The plot of the movie is simple enough: just before dying, a serial killer transfers his soul into a children's toy via ritualistic voodoo. The doll is then bought as a gift for a boy's eighth birthday, and the living doll then attempts to transfer his soul into the boy before his doll body turns fully human and he is trapped inside it forever. See? Simple.

What makes the movie work from the beginning is the pacing. The movie lets you know from the opening scene that the doll is possessed, but holds off from actually showing the doll moving around until the second act. Chucky's first kill in the movie, the young boy's babysitter, is done entirely without showing the doll itself. This works in the movies favor, building up tension until the reveal of the actual living doll.

Once he shows himself, the rest of the movie is carried by the awesome animatronics and puppetry work done by Kevin Yagher. Chucky seems very much alive, and its even more impressive when you consider it was done entirely without the help of CGI.  It's one of those movies where you look at something on screen and think "how the hell did they do that?", which always makes a movie more entertaining in my eyes. One of the more interesting aspects of Chucky is that his appearance gradually changes as the movie progresses, becoming more human looking and less doll-like the longer he stays in the body. His hairline recedes, he develops dark circles under his eyes, and generally just becomes more nasty looking as the film goes on. It's a level of detail that frankly you just don't see in horror movies anymore.
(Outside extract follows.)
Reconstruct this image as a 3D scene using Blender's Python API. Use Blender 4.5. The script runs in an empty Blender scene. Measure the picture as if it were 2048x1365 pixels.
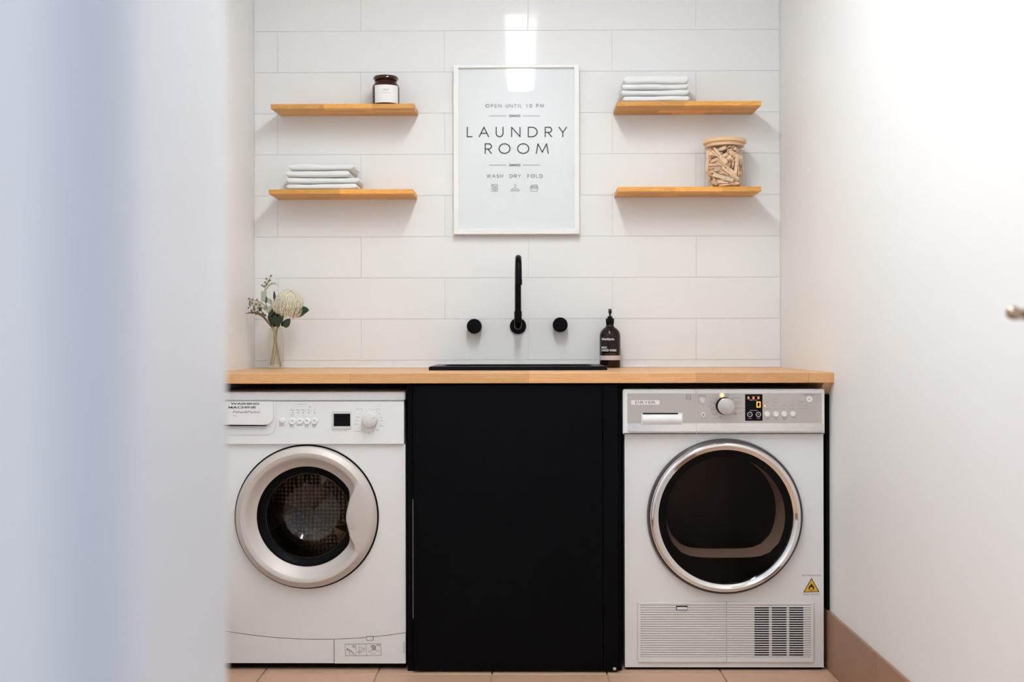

What compliments the great effects work is Brad Dourif's portrayal of Chucky. Everyone knows who Chucky is, and the reason for that is Dourif's classic voice work for the doll. The first time the doll comes to life and starts calling people sluts and telling them to go fuck themselves, its hard not to bust out laughing at the suddenness of it all. He's equal parts scary and hilarious, which makes the character more memorable, and almost makes you want to root for him as opposed to the heroes of the film. It's crazy that the original version of the movie had a woman voice Chucky, and it wasn't until afterward that they went back and had Brad Dourif redo the voice in post-production. It's very hard to imagine the character being voiced by anyone else.

It's also worth noting that there were several altercations behind the scenes with director Tom Holland that I always found funny. First because of his changes he made to the original script. The original idea was for the doll to have rubber skin that a child could break if they didn't take good care of it, and it would bleed, kinda like the dolls that piss themselves. This version had the boy mixing his blood with the dolls blood and that is what brought him to life. Holland, seeing that this was a fucking terrible idea, scrapped it and came up with the voodoo plotline instead. This pissed off the writer, Don Mancini, and he hates the voodoo aspect of the franchise to this day. There was also an instance where the producer, David Kirschner, actually punched the director in the face for being to hard on the young boy during filming.

Production problems aside, the movie ended up being great, and it holds up to this day. Of course, the success of this film would lead to several sequels, some good, some terrible, but I'll get into that another time, as I'm sure I will end up writing about those at some point as well.

So anyways, the point is, fuck Dee Snider.